Arshavin arrives, speaks, changes his name

arshavin-lonely

Good morning, I’m feeling rather cocksandwich-y this morning, so forgive me if I offend but pretty much the only benefit of getting up every morning at 4:30 and spending hours of my life writing a blog is that I get to say what I want. It’s my blog and I’ll cry if I want to!

I completely understand the thrill that so many people are feeling right now; normally spendthrift Arsenal, who have been on this youth project now for several years, who have suffered major injury blows to our best players, and who have fallen in to the darkness of a 5th place hole have suddenly seemed to have broken all their rules and signed a 27 year old creative player. Not only that, but this deal reportedly only cost Arsenal £10m, with incentives topping it up at £15m; a huge discount on a player who was so massively impressive in those two Euro 2008 matches against Sweden and Holland.

I could figuratively hear the collective sigh of relief when the deal was announced on the dot com. Arsenal had finally admitted that the season was in trouble, made a big buy, and the fans were relieved; now we can get our Champions League place back.

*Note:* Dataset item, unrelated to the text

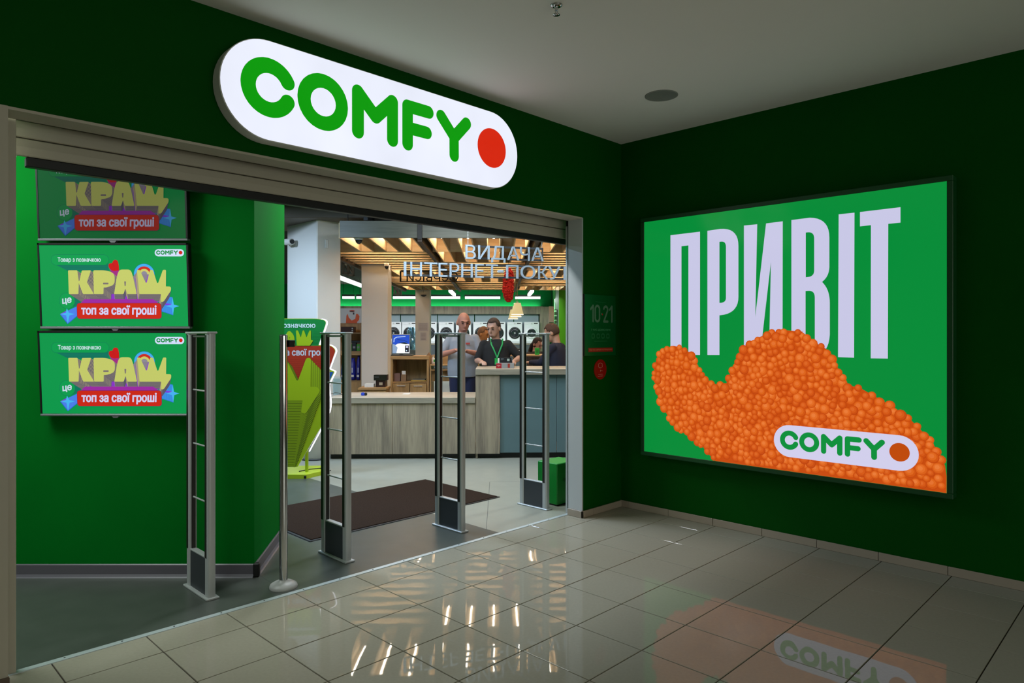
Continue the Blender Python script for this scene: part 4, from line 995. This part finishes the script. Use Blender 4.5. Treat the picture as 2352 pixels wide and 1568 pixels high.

As for the player, he is undoubtedly a very talented young man. I have seen all the videos — sitting through hours of shitty music (kids these days) to see the same dozen or so career highlights mixed with different runs, dribbles, passes, and steals. And as I have repeated more often than Arsene Wenger says “like a new signing” I believe that Arshavin can add width, dribbling, vision, and most importantly, the ability to stretch defenses in ways that Arsenal currently cannot.

So I understand the optimism, I really do. After all, you can’t spell “optimism” without “tim.”

But rather than throwing myself wholly into hoping Arshavin will save the season, I’m cautiously optimistic. In fact, I’m looking at this as a long term signing rather than as a signing who will have a huge impact this season.

First, he hasn’t played competitive football since December 10th, when he was substituted at half time and watched from the bench as his team was demolished 3-0 by Real Madrid in the Champions League. That was two months ago, folks. It will be at least two months before he’s up to the level that current EPL players are playing at: that’s April before we can expect to see him at his highest level, physically.

That’s just training, on match days he’s going to have to overcome the fact that he’s a foreigner and a noob: refs aren’t going to give him near the protection he receives in Russia as a national hero. In addition to the hard tackles and physical play, the EPL plays at a pace that Arshavin has never experienced and he’s going to be expected to run more and faster than he’s ever run before. If that weren’t enough, by the time he’s at the height of his physical readiness, and just getting acclimated to the pace and physicality of the EPL, he’s going to be competing with Theo Walcott, Thomas Rosicky, Robin van Persie, Samir Nasri, and Cesc Fabregas, players who are EPL ready, for a spot on the team.

He’s got a lot to overcome — and I haven’t even mentioned all of your expectations.

In his interview with the dot com, he said he wanted to play on Sunday and I’ve heard some supporters already hoping that he could come on against Spuds, but that is utterly unrealistic. This is a player who hasn’t played in two months and who only sporadically participated in Zenit’s pre-season. It’s a pipe dream to think that he would even come on briefly, after what, one practice? He’s good, but he’s not Jesus, or Zidane.

As Jonathan Wilson put it in his interview at Arsenal.com

He has kept himself fit but he did not play in any of Zenit’s three pre-season friendlies. It’s a long time since Arshavin played a match so we should be very cautious not to expect too much too soon.

But the flipside of that is if Arsenal can cling on and are still in the hunt come March, they suddenly get Arshavin finding fitness and their injured players back, that could be a real boost.

So, I don’t expect Arshavin to come on Sunday against Spuds, nor against Cardiff on the 16th. He is cup tied so he won’t play against Roma (unless Arsenal can somehow pull a Chelsea) so, I expect Arshavin to get his first run out for the first team against Sunderland — the game I will be attending — 70th minute, Arsenal up 1-0, Theo Walcott comes off and Andrey Arshavin comes on. That’s what I see happening.

For this season, my cautiously optimistic opinion is that given all the things counting against him, if we get the same level from Arshavin that we have gotten from Nasri, we should count ourselves as lucky. Anything more than that is icing on the Russian tea-cake.